Things that go bump in the night don’t seem to faze Joey Blackburn.

So, it's not surprising that the first film festival to accept his capstone, “A Fly in the Room,” is Elvira’s Horror Hunt. The indie genre festival is named for Elvira, Mistress of the Dark, the Los Angeles TV horror hostess played by actress Cassandra Peterson.

Blackburn (’12, TAT) describes his black-and-white film this way: “A writer is driven mad when he can’t get the buzzing sound of a fly out of his mind.”

Elvira’s Horror Hunt selected 13 features and seven shorts – Blackburn’s film is in the shorts category – to be screened Sept.7-9 in Indianapolis.

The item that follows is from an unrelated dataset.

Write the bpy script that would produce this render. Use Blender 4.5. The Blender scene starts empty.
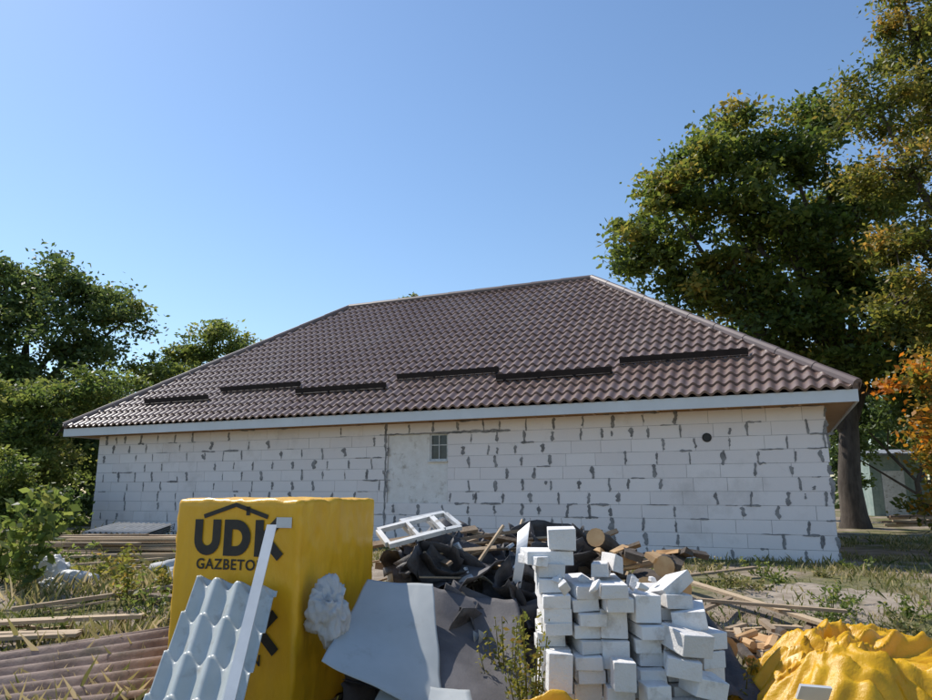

Three of the features and one short will be chosen for red carpet treatment in L.A. at Stan Lee’s Comikaze expo. But he’s not stopping there. “I’m still waiting to hear from 14 film festivals,” he said. Blackburn, a resident of Paso Robles, won this year’s Monterey County Film Commission scholarship and used the $2,000 grant to help with expenses for the film. He shot it on 16mm film, a more expensive option than video. “I wanted to shoot on film for the aesthetic feel in my movie and for the experience of doing so, knowing that most work opportunities will be in video,” he told the film commission. It wasn’t the first award for Blackburn. In 2011, his short film, “Pieces of War,” won first place and $1,000 in a contest sponsored by the George Eastman House Film Festival. Eastman contest judges described it as “a game of chess like you’ve never see it before.” Blackburn liked that description.

“I wanted to show how dignified the knight was in sacrificing himself,” he said. “. . . I have friends who are serving in the Army and when I was making the film, I felt as though I was making it for them.”